Let’s be frank: most memory cleaners are garbage. They’ll lure you in with bogus claims about fixing memory leaks, dazzle you with flashy interfaces and colorful graphs, yet usually make no difference at all to system performance (or even slow you down) because they’re doing something Windows does as required, all on its own.
If you still think they might help you anyway, there are a few more honest and capable tools you can try, and Mem Reduct is a great example.
The good news starts immediately, with Mem Reduct arriving in a compact 172KB archive which includes both 32 and 64-bit editions. No adware here, no unnecessary extras, not even an installer: just unzip and go.
The program starts without issue, adding an icon to your system tray which acts as a simple RAM monitor. It dynamically displays the percentage of RAM currently used, and hovering your mouse cursor over the icon tells you a little more (page file, system working set).
By default Mem Reduct will automatically work to free up RAM when you’re using more than 90 percent. You can also release more memory at any other time by right-clicking the program icon and selecting "Memory reduction". Either way, the system icon updates -- usually just a fraction of a second later -- to display the results.

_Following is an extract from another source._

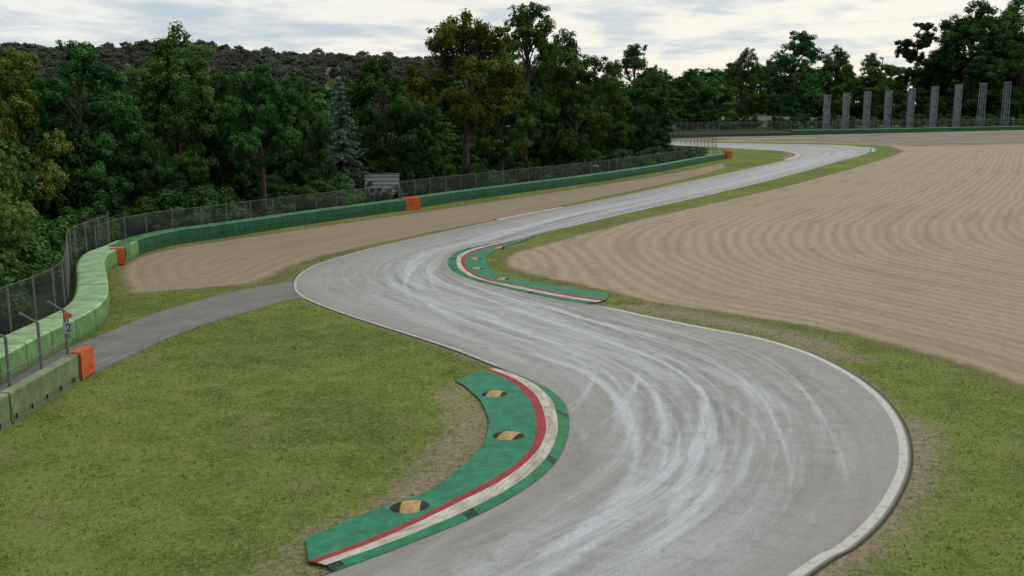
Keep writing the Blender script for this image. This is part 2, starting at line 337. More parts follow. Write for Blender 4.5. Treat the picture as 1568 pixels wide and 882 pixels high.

That’s no great surprise, but what’s unusual is the program’s configurability. There isn’t just a single canned "clean memory" function; instead the Settings dialog allows you to choose exactly which areas of RAM should be cleaned (Working set, System working set, Standby list, Standby list without priority, Modified page list), as well as defining the point when automatic memory cleaning kicks in.
Other settings allow you to define a "clean now" hotkey, have cleaning performed automatically when you double-click the program icon, keep the program on top of other windows (handy if you’re using it as a memory monitor), and more.
Do you really need Mem Reduct? Probably not. But if you think a memory cleaner might help your PC then the program’s high levels of control and configurability make it worth a look.